Peter wrote:
no cooking (gravity oil fed aga type stove is ok – very wasteful much of the year)
We don’t find it especially wasteful, however it depends on your setup and to a large extent your house layout. We have just converted it to oil, along with our central heating, because LPG supply is a nightmare.
9 months of the year the Aga just chugs away keeping the house warm and cooking all our food. The layout is such that the heat disperses quite well. We turn it off in June, July and August. Everything it burns gets converted to heat that is used somewhere – it doesn’t just go out the window. If we didn’t have it then the CH would have to work much harder, and really the CH only runs between Nov and Feb because the Aga combined with the wood burning stove keeps the house warm enough.

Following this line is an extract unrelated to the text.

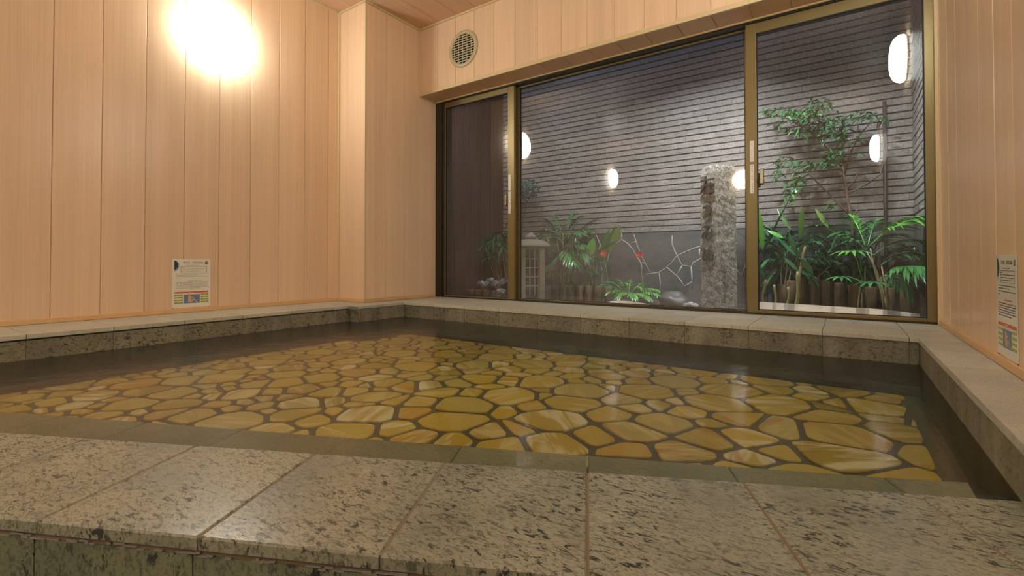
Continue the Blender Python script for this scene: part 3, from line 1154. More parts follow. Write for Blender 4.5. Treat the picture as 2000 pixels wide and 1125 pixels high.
struct(mb.build('wall_garden_plinth', [M_plinth, M_pjoint]), 'dark grey stone plinth with pale irregular joints below the tiles')

# ground
mt, nt, N, L, b = mat('dark_garden_soil')
n1 = noise_t(nt, coords(nt), 30, 5, 0.7)
L.new(ramp(nt, [(0.3, (0.02, 0.017, 0.012)), (0.7, (0.10, 0.085, 0.065))], n1).outputs[0], b.inputs['Base Color'])
L.new(bump(nt, n1, 0.8, 0.01), b.inputs['Normal'])
b.inputs['Roughness'].default_value = 0.55
M_soil = mt
mb = MB()
nx, ny = 60, 24
vs, fs = [], []
for j in range(ny+1):
    for i in range(nx+1):
        x = XFN+(XTR-XFN)*i/nx
        y = YW+0.121+(YT-YW-0.121)*j/ny
        vs.append((x, y, ZG+0.012*mnoise.noise(Vector((x*5, y*5, 0)))))
for j in range(ny):
    for i in range(nx):
        a = j*(nx+1)+i
        fs.append((a, a+1, a+nx+2, a+nx+1))
mb.add(vs, fs, 0, smooth=True)
mb.box((XFN, YW+0.121, ZG-0.2), (XTR, YT, ZG-0.03))
struct(mb.build('floor_garden', M_soil), 'dark garden soil bed outside the window')

M_pebble = simple('wet_pebble', (0.20, 0.19, 0.17), 0.18, 0, 0.8)


def blob(mb, c, r, seed, amp=0.35, sub=2, fr=1.6, mi=0, col=None):
    bm = bmesh.new()
    bmesh.ops.create_icosphere(bm, subdivisions=sub, radius=1)
    bm.verts.index_update()
    off = Vector((seed*3.1, seed*1.7, seed*0.9))
    vs = []
    for v in bm.verts:
        k = 1+amp*mnoise.noise(v.co*fr+off)+amp*0.4*mnoise.noise(v.co*fr*2.7+off)
        vs.append(Vector(c)+Vector((v.co.x*r[0]*k, v.co.y*r[1]*k, v.co.z*r[2]*k)))
    fs = [[v.index for v in f.verts] for f in bm.faces]
    bm.free()
    mb.add(vs, fs, mi, col or rc(), True)


mb = MB()
for k in range(900):
    x, y = random.uniform(-2.75, 0.25), random.uniform(YW+0.14, 3.62)
    r = random.uniform(0.006, 0.016)
    blob(mb, (x, y, ZG+0.008), (r, r, r*0.6), k, 0.2, 1)
tag(mb.build('gravel', M_pebble), 'dark wet gravel scattered on the ground just outside the window', 'gravel', kind='stuff')

# fence
mt, nt, N, L, b = mat('dark_brown_fence_board')
n1 = noise_t(nt, coords(nt, (40, 40, 1.5), tone_shift=3), 1.0, 4, 0.6)
L.new(ramp(nt, [(0.25, (0.030, 0.017, 0.012)), (0.75, (0.105, 0.062, 0.045))], n1).outputs[0], b.inputs['Base Color'])
b.inputs['Roughness'].default_value = 0.5
M_fence = mt
fence = thing('board_fence', 'dark brown vertical board fence outside the narrow left window pane', 'fence', (XFN, 3.7, ZG))
ys = [YW+0.21, 3.39, 3.525, 3.66, 3.79, 3.92, 4.05, YT-0.012]
for a, b_ in zip(ys[:-1], ys[1:]):
    k = MB()
    k.box((XFN-0.02, a+0.002, 0.2), (XFN-0.001+random.uniform(-0.003, 0.004), b_-0.002, 3.3), 0, rc(), 0.002)
    k.build('fence_board', M_fence, fence)
k = MB()
k.box((XFN-0.05, YW+0.205, 0.2), (XFN-0.021, YT, 3.3))
k.build('fence_backing', M_fence, fence)

# stone lantern
mt, nt, N, L, b = mat('lantern_granite')
v = coords(nt)
n1 = noise_t(nt, v, 160, 2, 0.7)
n2 = noise_t(nt, v, 12, 4, 0.6)
col = mixc(nt, ramp(nt, [(0.35, 0.0), (0.65, 1.0)], n1).outputs[0], (0.10, 0.09, 0.075), (0.26, 0.24, 0.20))
col = mixc(nt, ramp(nt, [(0.4, 0.0), (0.7, 0.8)], n2).outputs[0], col, (0.22, 0.16, 0.09))
L.new(col, b.inputs['Base Color'])
b.inputs['Roughness'].default_value = 0.8
L.new(bump(nt, n1, 0.5, 0.004), b.inputs['Normal'])
M_lant = mt
YL = 3.62
lc = P(1037, 520, Y=YL)
lx = lc.x
zz = lambda y: P(1037, y, Y=YL).z
lan = thing('stone_lantern', 'round granite garden lantern with domed roof and lattice window, left of central pane', 'lantern', (lx, YL, ZG))
k = MB()
zr0, zr1 = zz(484), zz(469)
k.lathe([(0.125, zr0), (0.166, zr0+0.004), (0.176, zr0+0.013), (0.172, zr0+0.022), (0.135, zr1-0.012), (0.09, zr1+0.001), (0.048, zr1+0.008)], (lx, YL, 0), 40)
k.build('roof', M_lant, lan)
k = MB()
z5 = zz(454)
k.lathe([(0.042, zr1+0.006), (0.047, zr1+0.014), (0.058, zr1+0.020), (0.060, zr1+0.027), (0.045, zr1+0.036), (0.022, z5-0.008), (0.004, z5)], (lx, YL, 0), 28)
k.build('finial', M_lant, lan)
k = MB()
zt_ = zr0-0.001
zb0 = ZG
M_lpost = simple('weathered_lantern_post', (0.19, 0.155, 0.10), 0.85)
for a in range(4):
    an = math.radians(40+90*a)
    Mx = Matrix.Translation((lx, YL, 0)) @ Matrix.Rotation(an, 4, 'Z')
    k = MB()
    k.box((0.088-0.026, 0.088-0.026, zb0+0.05), (0.088+0.022, 0.088+0.022, zt_), 0, rc(), 0.006, Mx)
    k.build('corner_post', M_lpost, lan)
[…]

If we were setting things up from scratch then I probably wouldn’t get one, but it was here when we bought the house, removing it would be a big (and not straightforward) job and we’ve grown to like it. The fact that it gives us cooking, heating and hot water without needing an electrical supply is a nice piece of redundancy. As you say, they are deeply fashionable in the countryside :-)
Some friends of ours in the village have an electric Aga, which they now hardly ever switch on. The cost of running it is eye-watering.

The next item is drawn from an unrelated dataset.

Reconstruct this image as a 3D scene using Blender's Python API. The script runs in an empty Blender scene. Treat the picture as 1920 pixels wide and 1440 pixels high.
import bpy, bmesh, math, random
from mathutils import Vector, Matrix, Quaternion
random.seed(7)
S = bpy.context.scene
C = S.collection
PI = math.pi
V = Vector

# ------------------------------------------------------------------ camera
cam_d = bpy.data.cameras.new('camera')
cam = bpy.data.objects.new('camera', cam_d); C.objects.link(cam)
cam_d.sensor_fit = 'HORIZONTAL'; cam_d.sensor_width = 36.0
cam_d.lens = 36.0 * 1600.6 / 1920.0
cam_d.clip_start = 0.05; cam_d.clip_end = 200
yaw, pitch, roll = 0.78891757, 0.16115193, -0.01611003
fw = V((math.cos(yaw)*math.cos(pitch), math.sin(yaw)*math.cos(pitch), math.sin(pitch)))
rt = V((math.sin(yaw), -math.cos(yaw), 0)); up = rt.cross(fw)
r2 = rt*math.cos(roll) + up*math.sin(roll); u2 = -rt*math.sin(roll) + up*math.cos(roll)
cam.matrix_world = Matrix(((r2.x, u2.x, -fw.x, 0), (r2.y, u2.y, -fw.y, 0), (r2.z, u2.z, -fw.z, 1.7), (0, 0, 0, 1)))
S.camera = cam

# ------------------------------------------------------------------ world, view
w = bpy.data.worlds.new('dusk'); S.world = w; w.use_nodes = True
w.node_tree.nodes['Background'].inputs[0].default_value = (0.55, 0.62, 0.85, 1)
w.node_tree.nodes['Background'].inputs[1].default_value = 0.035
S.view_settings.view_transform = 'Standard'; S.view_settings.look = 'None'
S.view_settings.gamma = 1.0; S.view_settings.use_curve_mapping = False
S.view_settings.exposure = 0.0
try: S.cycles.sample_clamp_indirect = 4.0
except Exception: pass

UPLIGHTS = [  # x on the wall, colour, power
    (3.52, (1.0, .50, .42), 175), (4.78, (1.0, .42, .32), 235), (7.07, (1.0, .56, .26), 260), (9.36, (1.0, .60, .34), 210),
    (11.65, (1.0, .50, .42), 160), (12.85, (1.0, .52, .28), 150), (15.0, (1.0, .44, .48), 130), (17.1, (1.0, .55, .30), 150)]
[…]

Ha, Peter locked the ‘car’ thread. But he left the back door open. Finding it was easier than getting an IFR-route approved..
Looks like Britain may finally not be the country that helps to save the planet EVs actually ruin lives!

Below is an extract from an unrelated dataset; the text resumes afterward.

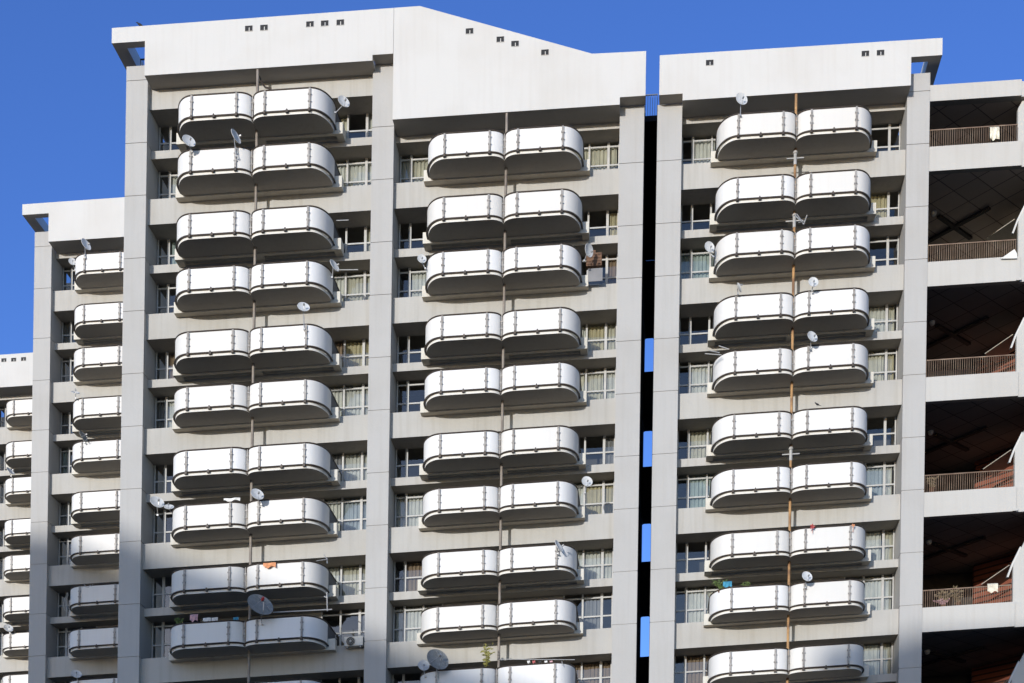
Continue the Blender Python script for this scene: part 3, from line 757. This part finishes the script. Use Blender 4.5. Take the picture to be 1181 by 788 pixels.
# two high blocks across the street whose shadows fall on the foot of the towers
def opposite(label, poly, y0, y1):
    o = bpy.data.objects.new('opposite_block', None); col.objects.link(o)
    xs = [p[0] for p in poly]; cx = (min(xs)+max(xs))/2; o.location = (cx, (y0+y1)/2, 0); WORLD[o.name] = o.location.copy()
    tag(o, label, 'building')
    m = MB(); m.prism_y([(x-cx, z) for x, z in poly], y0-(y0+y1)/2, y1-(y0+y1)/2); wbuild('block_wall', m, M['pier'], o)
    g = MB(); yy = y1-(y0+y1)/2+.02
    for i in range(int((max(xs)-min(xs))/3.2)):
        x = min(xs)-cx+1.2+i*3.2
        ztop = min(p[1] for p in poly if p[1] > 1)
        for j in range(int(ztop/3.1)-1): g.box(x, x+1.6, yy-.06, yy, 1.2+j*3.1, 2.8+j*3.1)
    wbuild('window', g, M['glass'], o)
t = 200.0
def roof_pt(U, V): return (U-.375*t, V+.125*t+EYE)
yb = DIST-t
p = [roof_pt(-54, 0), roof_pt(6, 0)]
opposite('high block with a sloping roof across the street, behind the camera',
         [(p[0][0], 0), (p[1][0], 0), roof_pt(6, 12.0), roof_pt(-10, 18.3), roof_pt(-25.0, 24.0), roof_pt(-43, 32.9), roof_pt(-54, 32.9)], yb-6, yb)
opposite('lower flat roofed block across the street, behind the camera',
         [(roof_pt(8.5, 0)[0], 0), (roof_pt(22, 0)[0], 0), roof_pt(22, 19.9), roof_pt(13, 19.8), roof_pt(8.5, 18.4)], yb-6, yb)

# ------------------------------------------------------------------ light
w = bpy.data.worlds.new('World'); sc.world = w; w.use_nodes = True
nt = w.node_tree; nt.nodes.clear(); N = nt.nodes.new; L = nt.links.new
sky = N('ShaderNodeTexSky'); sky.sky_type = 'NISHITA'; sky.sun_disc = False
el = math.asin(SUN.z); sky.sun_elevation = el
sky.sun_rotation = math.atan2(SUN.x, SUN.y)
sky.air_density = 1.0; sky.dust_density = .4; sky.ozone_density = 2.0; sky.altitude = 50
# sky tinted deep blue ahead; brightness added around the sun behind fills the shade
tc = N('ShaderNodeTexCoord'); dt = N('ShaderNodeVectorMath'); dt.operation = 'DOT_PRODUCT'
dt.inputs[1].default_value = tuple(SUN); L(tc.outputs['Generated'], dt.inputs[0])
mr = N('ShaderNodeMapRange'); mr.interpolation_type = 'SMOOTHSTEP'; mr.inputs['From Min'].default_value = -.35; mr.inputs['From Max'].default_value = .6
L(dt.outputs['Value'], mr.inputs['Value'])
tint = N('ShaderNodeMix'); tint.data_type = 'RGBA'; L(mr.outputs[0], tint.inputs[0])
tint.inputs[6].default_value = (.74, 1.07, 2.15, 1); tint.inputs[7].default_value = (1.85, 1.95, 2.45, 1)
hs = N('ShaderNodeMix'); hs.data_type = 'RGBA'; hs.blend_type = 'MULTIPLY'; hs.inputs[0].default_value = 1.0
bg = N('ShaderNodeBackground'); bg.inputs['Strength'].default_value = .15
out = N('ShaderNodeOutputWorld')
L(sky.outputs[0], hs.inputs[6]); L(tint.outputs[2], hs.inputs[7]); L(hs.outputs[2], bg.inputs[0]); L(bg.outputs[0], out.inputs[0])
ld = bpy.data.lights.new('sun', 'SUN'); ld.energy = 3.5; ld.angle = R(.5); ld.color = (1, .965, .91)
lo = bpy.data.objects.new('sun', ld); col.objects.link(lo); lo.location = (-40, -60, 80)
lo.rotation_euler = SUN.to_track_quat('Z', 'Y').to_euler()

# ------------------------------------------------------------------ camera
cam = bpy.data.cameras.new('camera'); co = bpy.data.objects.new('camera', cam); col.objects.link(co)
co.location = (0, 0, EYE); co.rotation_euler = (R(90), 0, 0)
cam.sensor_width = 36; cam.sensor_fit = 'HORIZONTAL'
cam.lens = F/1181*36
cam.shift_x = -(XD-590.5)/1181
cam.shift_y = (YD-394)/1181
cam.clip_start = .5; cam.clip_end = 12000
sc.camera = co
sc.view_settings.view_transform = 'Standard'; sc.view_settings.look = 'None'; sc.view_settings.exposure = 0
sc.cycles.max_bounces = 8; sc.cycles.diffuse_bounces = 4; sc.cycles.transparent_max_bounces = 12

https://www.express.co.uk/news/uk/1800735/electric-cars-ghost-town-Knaresborough
Along the same lines as above …
That guy from the video spent 120k currency units on something that maybe cost 30k to make and now he is surprised that he lost more than half of it within a year? Porsche is known to pay their employees very well, that money must come from somewhere.
Another topic, another scam: I recently learned that in Germany owners of an EV can sell CO2 certificates for something like two or three hundred quid a year. Don’t ask, there is no logic behind that. I, as an owner of two petrol driven vehicles, could buy an additional all electric car and then I would be able to sell my share of certificates. Now, would I instead scrap my two cars and just use my bicycles more, I wouldn’t get anything!
Clipperstorch wrote:
Now, would I instead scrap my two cars and just use my bicycles more, I wouldn’t get anything!
But there’s a solution? Electric bicycle?
Just come across this report
In another thread we talked about that GA is only a minuscule % of CO2 emissions and some commented that one can’t continue to just point at those that are bigger emitters and do nothing. I agree. We can and should do things on an individual level. It’s hard to be carbon neutral but one can at least limit one’s omissions, or compensate in some way.
This looks nice. Even the heat from the electrolysis process is used.
Interesting. One can make hydrogen by eletrolysis with about 80% efficiency, but that generates the gas at ambient pressure. Here they show it stored in cylinders, which will be awfully costly to do.
From memory compressing the gas costs about 15-30% of the stored energy (which you don’t retrieve when consuming).
Another big factor is fuel cell efficiency (around 50%), which puts the total efficiency at around 1/4. Compare that to batteries that achieve 90+% (electricity out / electricity in ratio). It’s also really hard to hold on to hydrogen. H2 molecules are so small they tend to leak in the tyniest holes, even evaporate through solid metal. I don’t think storing H2 for six months is a good idea.
I would rather put my money on synthetic (liquid) fuel made from oceanic CO2 (CO2 is somewhat more dense in oceans than in the atmosphere, thus easier to capture and transform).